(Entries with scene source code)

* * * * * * * * *

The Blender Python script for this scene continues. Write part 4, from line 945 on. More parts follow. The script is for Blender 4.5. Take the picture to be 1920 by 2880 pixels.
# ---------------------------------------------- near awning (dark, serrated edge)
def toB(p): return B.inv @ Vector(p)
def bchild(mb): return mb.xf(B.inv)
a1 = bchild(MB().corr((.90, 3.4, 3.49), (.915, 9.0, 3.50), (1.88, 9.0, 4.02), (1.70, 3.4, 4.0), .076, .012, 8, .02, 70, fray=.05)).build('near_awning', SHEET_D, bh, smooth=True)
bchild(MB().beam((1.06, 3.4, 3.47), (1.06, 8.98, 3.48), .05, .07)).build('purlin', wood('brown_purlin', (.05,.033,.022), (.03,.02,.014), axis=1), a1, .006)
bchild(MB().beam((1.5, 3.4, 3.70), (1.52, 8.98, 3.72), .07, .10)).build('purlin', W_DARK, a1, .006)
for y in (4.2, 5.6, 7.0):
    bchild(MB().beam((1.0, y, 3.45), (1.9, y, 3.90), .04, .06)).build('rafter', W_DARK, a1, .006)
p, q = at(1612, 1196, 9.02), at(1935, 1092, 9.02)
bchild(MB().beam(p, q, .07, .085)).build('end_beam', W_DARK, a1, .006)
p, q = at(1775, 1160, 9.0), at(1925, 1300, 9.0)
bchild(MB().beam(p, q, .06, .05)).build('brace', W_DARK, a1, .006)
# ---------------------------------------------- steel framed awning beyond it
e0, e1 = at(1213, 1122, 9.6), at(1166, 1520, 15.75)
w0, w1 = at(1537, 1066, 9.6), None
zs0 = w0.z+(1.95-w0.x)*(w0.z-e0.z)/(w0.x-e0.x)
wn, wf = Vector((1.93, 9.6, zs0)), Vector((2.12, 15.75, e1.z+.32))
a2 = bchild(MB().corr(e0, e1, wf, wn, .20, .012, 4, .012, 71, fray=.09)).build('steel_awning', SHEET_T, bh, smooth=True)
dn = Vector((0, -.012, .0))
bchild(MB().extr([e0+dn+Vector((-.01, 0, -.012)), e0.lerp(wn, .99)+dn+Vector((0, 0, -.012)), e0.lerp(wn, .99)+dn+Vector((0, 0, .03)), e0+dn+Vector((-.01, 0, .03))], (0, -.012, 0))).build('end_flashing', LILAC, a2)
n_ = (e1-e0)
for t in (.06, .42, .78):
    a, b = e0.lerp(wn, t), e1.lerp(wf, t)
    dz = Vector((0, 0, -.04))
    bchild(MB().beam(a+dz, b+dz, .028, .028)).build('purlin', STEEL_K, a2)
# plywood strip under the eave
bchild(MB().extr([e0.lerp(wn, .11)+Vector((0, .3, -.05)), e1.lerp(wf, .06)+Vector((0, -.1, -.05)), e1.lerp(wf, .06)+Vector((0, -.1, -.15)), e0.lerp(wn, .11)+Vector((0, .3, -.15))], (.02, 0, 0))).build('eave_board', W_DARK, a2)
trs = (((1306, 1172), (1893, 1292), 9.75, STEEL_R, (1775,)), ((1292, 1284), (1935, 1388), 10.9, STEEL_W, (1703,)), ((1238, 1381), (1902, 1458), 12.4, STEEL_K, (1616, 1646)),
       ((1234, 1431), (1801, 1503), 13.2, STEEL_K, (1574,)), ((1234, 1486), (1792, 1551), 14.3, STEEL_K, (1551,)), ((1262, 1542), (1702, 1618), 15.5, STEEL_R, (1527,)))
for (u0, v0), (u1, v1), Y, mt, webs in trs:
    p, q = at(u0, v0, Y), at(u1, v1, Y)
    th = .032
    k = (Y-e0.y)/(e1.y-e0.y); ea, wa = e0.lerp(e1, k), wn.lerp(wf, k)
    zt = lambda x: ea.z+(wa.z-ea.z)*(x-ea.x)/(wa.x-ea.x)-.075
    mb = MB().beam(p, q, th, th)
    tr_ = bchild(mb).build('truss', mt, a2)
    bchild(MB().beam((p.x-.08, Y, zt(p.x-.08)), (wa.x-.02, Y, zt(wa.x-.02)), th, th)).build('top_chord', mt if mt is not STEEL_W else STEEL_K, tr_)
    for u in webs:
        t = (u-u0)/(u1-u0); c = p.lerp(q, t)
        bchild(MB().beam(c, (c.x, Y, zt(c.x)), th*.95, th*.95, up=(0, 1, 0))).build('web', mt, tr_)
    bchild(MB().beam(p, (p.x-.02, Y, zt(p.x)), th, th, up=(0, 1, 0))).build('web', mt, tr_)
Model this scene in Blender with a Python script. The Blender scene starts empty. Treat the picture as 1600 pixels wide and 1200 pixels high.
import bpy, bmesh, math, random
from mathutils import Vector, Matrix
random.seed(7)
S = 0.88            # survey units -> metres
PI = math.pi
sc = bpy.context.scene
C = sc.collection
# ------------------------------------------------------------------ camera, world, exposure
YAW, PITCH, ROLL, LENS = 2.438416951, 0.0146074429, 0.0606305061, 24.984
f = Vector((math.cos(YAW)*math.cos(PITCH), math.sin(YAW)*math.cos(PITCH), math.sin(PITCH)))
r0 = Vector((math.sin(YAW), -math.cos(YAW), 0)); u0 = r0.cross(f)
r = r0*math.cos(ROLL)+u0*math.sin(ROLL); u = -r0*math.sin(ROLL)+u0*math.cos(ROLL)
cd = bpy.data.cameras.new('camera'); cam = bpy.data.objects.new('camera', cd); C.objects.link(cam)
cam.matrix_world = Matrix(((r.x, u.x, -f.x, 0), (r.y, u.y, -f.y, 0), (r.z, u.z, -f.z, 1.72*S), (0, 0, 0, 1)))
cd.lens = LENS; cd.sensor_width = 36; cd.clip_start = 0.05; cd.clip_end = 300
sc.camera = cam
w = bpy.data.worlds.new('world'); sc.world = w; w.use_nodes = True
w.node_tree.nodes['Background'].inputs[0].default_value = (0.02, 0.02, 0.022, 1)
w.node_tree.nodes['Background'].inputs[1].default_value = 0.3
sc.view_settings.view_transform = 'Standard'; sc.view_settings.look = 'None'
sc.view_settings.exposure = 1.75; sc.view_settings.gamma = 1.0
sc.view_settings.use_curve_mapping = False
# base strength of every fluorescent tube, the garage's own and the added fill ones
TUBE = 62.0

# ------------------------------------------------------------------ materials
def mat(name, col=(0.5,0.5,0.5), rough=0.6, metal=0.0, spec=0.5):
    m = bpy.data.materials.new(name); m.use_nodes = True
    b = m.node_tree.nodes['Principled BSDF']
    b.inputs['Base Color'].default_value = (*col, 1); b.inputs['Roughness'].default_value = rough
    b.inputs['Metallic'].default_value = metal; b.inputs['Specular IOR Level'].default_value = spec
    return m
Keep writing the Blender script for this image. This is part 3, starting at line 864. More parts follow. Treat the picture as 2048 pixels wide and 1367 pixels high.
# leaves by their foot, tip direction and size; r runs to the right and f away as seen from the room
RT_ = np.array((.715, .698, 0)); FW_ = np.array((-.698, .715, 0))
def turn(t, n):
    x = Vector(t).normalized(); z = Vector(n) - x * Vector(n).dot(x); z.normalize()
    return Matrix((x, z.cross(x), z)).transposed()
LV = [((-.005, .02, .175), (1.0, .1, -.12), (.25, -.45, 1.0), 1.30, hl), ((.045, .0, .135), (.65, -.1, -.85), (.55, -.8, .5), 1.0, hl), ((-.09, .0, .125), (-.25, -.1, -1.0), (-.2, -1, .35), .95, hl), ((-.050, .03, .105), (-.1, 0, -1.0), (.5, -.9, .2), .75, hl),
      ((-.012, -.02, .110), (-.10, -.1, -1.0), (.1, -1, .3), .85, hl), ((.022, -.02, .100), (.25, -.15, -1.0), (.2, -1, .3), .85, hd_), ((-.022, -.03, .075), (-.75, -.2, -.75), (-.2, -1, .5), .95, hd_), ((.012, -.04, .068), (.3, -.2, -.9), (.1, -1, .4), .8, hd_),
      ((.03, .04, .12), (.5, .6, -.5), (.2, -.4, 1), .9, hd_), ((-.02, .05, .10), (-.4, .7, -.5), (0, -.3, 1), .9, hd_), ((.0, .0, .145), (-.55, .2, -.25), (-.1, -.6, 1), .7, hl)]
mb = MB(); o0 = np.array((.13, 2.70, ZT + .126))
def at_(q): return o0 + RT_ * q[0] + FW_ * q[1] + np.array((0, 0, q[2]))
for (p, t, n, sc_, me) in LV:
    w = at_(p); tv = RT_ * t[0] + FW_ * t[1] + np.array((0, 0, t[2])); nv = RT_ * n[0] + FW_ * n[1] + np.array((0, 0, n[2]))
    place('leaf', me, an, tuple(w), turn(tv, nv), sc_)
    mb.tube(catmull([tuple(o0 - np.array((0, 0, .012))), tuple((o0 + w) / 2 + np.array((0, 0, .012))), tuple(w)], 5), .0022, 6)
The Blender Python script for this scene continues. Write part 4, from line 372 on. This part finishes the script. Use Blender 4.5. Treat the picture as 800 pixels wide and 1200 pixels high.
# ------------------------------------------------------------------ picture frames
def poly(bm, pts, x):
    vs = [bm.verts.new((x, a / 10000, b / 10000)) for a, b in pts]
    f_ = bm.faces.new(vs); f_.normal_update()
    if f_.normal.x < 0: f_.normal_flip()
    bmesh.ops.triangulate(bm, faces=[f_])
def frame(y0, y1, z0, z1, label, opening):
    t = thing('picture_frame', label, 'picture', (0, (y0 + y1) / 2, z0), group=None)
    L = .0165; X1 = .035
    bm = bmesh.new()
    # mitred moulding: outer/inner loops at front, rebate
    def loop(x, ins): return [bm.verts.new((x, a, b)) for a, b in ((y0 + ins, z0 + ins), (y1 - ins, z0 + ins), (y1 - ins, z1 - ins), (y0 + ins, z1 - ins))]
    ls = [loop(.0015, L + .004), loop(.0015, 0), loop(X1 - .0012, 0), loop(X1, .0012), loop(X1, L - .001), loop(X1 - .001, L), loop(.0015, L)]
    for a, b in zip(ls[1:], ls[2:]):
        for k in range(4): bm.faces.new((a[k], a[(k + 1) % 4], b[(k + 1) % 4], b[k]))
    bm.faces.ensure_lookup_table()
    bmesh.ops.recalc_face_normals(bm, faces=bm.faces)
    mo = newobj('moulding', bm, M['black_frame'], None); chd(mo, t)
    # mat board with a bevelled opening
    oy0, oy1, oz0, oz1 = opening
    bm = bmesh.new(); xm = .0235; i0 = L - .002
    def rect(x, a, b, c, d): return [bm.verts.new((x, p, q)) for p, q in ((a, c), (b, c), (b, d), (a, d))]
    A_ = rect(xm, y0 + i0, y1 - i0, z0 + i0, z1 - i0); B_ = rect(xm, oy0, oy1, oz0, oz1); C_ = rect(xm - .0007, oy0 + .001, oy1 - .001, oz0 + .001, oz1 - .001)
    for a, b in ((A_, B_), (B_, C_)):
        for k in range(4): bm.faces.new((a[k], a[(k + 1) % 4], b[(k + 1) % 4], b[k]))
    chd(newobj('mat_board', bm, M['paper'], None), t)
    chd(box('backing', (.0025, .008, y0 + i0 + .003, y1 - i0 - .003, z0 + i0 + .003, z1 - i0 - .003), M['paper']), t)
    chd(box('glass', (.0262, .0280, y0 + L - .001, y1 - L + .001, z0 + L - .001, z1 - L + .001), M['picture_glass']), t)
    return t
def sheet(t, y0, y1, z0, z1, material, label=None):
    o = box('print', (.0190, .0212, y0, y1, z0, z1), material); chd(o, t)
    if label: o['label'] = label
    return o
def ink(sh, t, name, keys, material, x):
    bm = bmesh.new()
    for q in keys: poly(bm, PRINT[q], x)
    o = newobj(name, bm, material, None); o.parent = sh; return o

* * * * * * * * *

Exercise prompt: All lines in the listing above from the line containing "Keep writing the" to the line containing "mb.tube(catmull([tuple(o0 - np.array((0, 0, .012))), tuple((o0", inclusive, should be retyped exactly; no other lines should appear.

Problem solution:
Keep writing the Blender script for this image. This is part 3, starting at line 864. More parts follow. Treat the picture as 2048 pixels wide and 1367 pixels high.
# leaves by their foot, tip direction and size; r runs to the right and f away as seen from the room
RT_ = np.array((.715, .698, 0)); FW_ = np.array((-.698, .715, 0))
def turn(t, n):
    x = Vector(t).normalized(); z = Vector(n) - x * Vector(n).dot(x); z.normalize()
    return Matrix((x, z.cross(x), z)).transposed()
LV = [((-.005, .02, .175), (1.0, .1, -.12), (.25, -.45, 1.0), 1.30, hl), ((.045, .0, .135), (.65, -.1, -.85), (.55, -.8, .5), 1.0, hl), ((-.09, .0, .125), (-.25, -.1, -1.0), (-.2, -1, .35), .95, hl), ((-.050, .03, .105), (-.1, 0, -1.0), (.5, -.9, .2), .75, hl),
      ((-.012, -.02, .110), (-.10, -.1, -1.0), (.1, -1, .3), .85, hl), ((.022, -.02, .100), (.25, -.15, -1.0), (.2, -1, .3), .85, hd_), ((-.022, -.03, .075), (-.75, -.2, -.75), (-.2, -1, .5), .95, hd_), ((.012, -.04, .068), (.3, -.2, -.9), (.1, -1, .4), .8, hd_),
      ((.03, .04, .12), (.5, .6, -.5), (.2, -.4, 1), .9, hd_), ((-.02, .05, .10), (-.4, .7, -.5), (0, -.3, 1), .9, hd_), ((.0, .0, .145), (-.55, .2, -.25), (-.1, -.6, 1), .7, hl)]
mb = MB(); o0 = np.array((.13, 2.70, ZT + .126))
def at_(q): return o0 + RT_ * q[0] + FW_ * q[1] + np.array((0, 0, q[2]))
for (p, t, n, sc_, me) in LV:
    w = at_(p); tv = RT_ * t[0] + FW_ * t[1] + np.array((0, 0, t[2])); nv = RT_ * n[0] + FW_ * n[1] + np.array((0, 0, n[2]))
    place('leaf', me, an, tuple(w), turn(tv, nv), sc_)
    mb.tube(catmull([tuple(o0 - np.array((0, 0, .012))), tuple((o0 + w) / 2 + np.array((0, 0, .012))), tuple(w)], 5), .0022, 6)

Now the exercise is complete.